My New Paper: “Donald Trump Should Remain Deplatformed from Facebook, Twitter, and YouTube Despite the High Bar That Platforms Should Apply to the Question of Deplatforming Political Figures”

I have posted this short paper on SSRN (prepared for this week’s Stanford/UCLA conference on replatforming Donald Trump). Here is the abstract:

This short position paper, prepared for the Stanford Program on Democracy and the Internet/UCLA Safeguarding Democracy Project conference, “Should Donald Trump Be Returned to Social Media?,” October 14, 2022, argues that former United States president Donald Trump should remain deplatformed from Facebook, Twitter, and YouTube even if he declares as a 2024 presidential candidate.

Platforms as private actors engaged in curating speech have a First Amendment right to platform, deplatform, or replatform candidates as an exercise of editorial discretion. In exercising that discretion, platforms as good corporate citizens should support both free speech and democratic institutions.

Given the strong interest in free speech and access by voters to the speech of candidates, officeholders, and other significant political figures, platforms should impose a very high bar to the question of removal or exclusion.
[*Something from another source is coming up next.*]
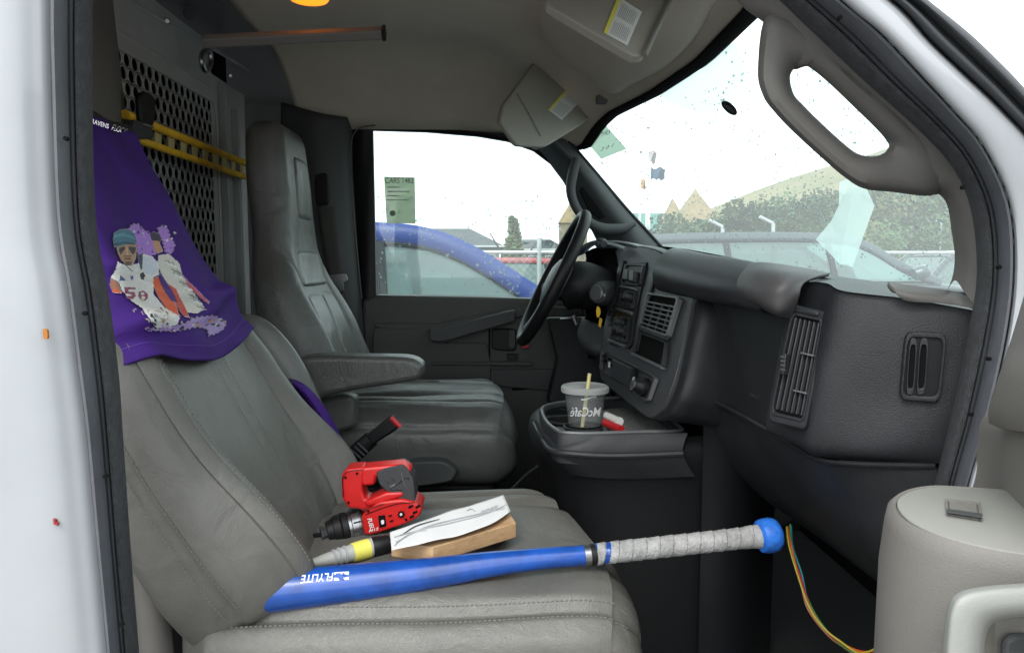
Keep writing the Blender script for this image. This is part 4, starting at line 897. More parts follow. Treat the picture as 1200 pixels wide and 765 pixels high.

Candidates should face removal or deplatforming only if they pose a significant risk to the stability of democracy or foment hatred that poses a significant risk of causing social strife or violence. In particular, candidates should be excluded from platforms only if they show a consistent pattern of (1) suggesting violence as a means of taking power or resolving election disputes; (2) falsely claiming without reliable evidence that an upcoming or past election is or will be stolen or rigged; or (3) engaging in hate speech against racial, ethnic, religious, sexual, or other groups.

Platforms should have preset criteria for determining when to exclude or remove candidates, and they should apply those criteria fairly and consistently. Except in extraordinary circumstances, platforms should first warn candidates of violations and give them a chance to remove objectionable content before deplatforming. Once deplatformed, a candidate should be required to renounce earlier statements that caused the deplatforming before being allowed to return. Platforms should consider the overall risk to public safety before replatforming. Returning candidates should be quickly deplatformed again for violating platform safety rules.

Under these standards, Donald Trump should remain deplatformed. He relentlessly continues to make false statements that the 2020 election was “stolen” or “rigged,” convincing millions of his followers to distrust election results. He has called for “decertifying” the 2020 election, even though such a remedy is not allowed under U.S. law. He has continued to suggest violence, as he did before the January 6, 2021 insurrection, this time as he faces potential indictment for criminal activities. Far from renouncing his speech that led this deplatforming, he has doubled down upon it. He remains a grave threat to American democracy.